Ganz anders die Repubik Freies Wendland. Sie verkörperte den utopischen Kern der Kritik an der Atomenergie, die Kapitalismuskritik und die Ablehnung der Konsumgesellschaft. Damit war sie vor allem für jüngere Leute anziehend. Zu den gesellschaftlichen Strömungen, zu diesem geistigen Umkreis gehörten Bewegungen in ganz unterschiedlichen gesellschaftlichen Bereichen und mit ganz unterschiedlichen Themen. Die Frauenbewegung gehörte dazu (auf der Waldbrandfläche, wo später das Hüttendorf 1004 entstand, fand vorher eine Frauendemo statt). Jugendliche auch und gerade in der Provinz kämpften um Jugendzentren und gegen Bevormundung. Eine seit Anfang der siebziger Jahre entstandene Umweltbewegung verstand sich politischer als die alten Formen des Natur- und Heimatschutzes. Mit einer neuen Form der Selbstorganisation, den Bürgerinitiativen, wollten sich Bürger außerhalb der Institutionen Gehör verschaffen. Undes gab die Alternativen, die als Zerfallsprodukt der Bewegung, für die die Chiffre 68 steht, ihre Gesellschaftskritik praktisch machen und in eigenen Institutionen leben wollten. So entstanden selbst verwaltete Projekte, Buchläden, Handwerkskollektive, Lebensmittelgeschäfte, Landkommunen. Das Buch „Ökotopia“ von Ernest Callenbach beschrieb diese Utopie der Alternativen, Seyfried zeichnete sie. Auf seinen Zeichnungen fanden sich die Merkmale eines zukünftigen Sozialwesens, die Aufhebung der Trennung von Arbeit und Leben, von Kopf-und Handarbeit, von Entscheidern und Entschiedenen. Auf Seyfrieds Zeichnungen gehörte zu diesen alternativen Idyllen übrigens immer auch ein Windrad.

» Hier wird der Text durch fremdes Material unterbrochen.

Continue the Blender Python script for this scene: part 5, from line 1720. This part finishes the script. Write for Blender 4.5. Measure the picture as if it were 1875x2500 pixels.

Es gab also ein beträchtliches soziales Potential für den Utopieüberhang, wie Hans Christof Buch es nannte, als zu Jahresbeginn 1980 bei den Lüchow-Dannenberger Aomkraftgegnern der Plan reifte, die Tiefbohrstelle 1004 zu besetzen. Es gab insgesamt vier solcher Stellen, an denen mit Tiefbohrungen der Salzstock in Gorleben erkundet werden sollte. Ihre Numerierung reichte von 1002 bis 1005. Besetzungen von Bauplätzen für Atomanlagen oder wenigstens der Versuch dazu hatten schon in den Jahren vorher zum Arsenal der Anti-Atom-Bewegungen gehört, in Großbritannien, den USA und in Deutschland, später auch in Frankreich. Die Besetzung in Gorleben sollte stattfinden, bevor das Areal eingezäunt und gesichert war. Eine „Schlacht am Bauzaun“, wie es sie vorher in Grohndeund Brokdorf gegeben hatte, sollte auf jeden Fall vermieden werden. Das gelang über die gesamte Zeit, in der die Republik Freies Wendland existierte. Die Gegenseite hatte versucht, deren Bewohner in die Nähe von Terroristen zu rücken. Am Tag der Räumung wurde bundesweit verbreitet, auf dem Turm des Hüttendorfes seien Waffen versteckt. Gefunden wurde nichts dergleichen. Gerade wegen der demonstrativen Friedfertigkeit setzten sich in vielen Köpfen, nicht nur denen der Beteiligten, diese fünf Wochen fest als der „Traum von einer Sache“.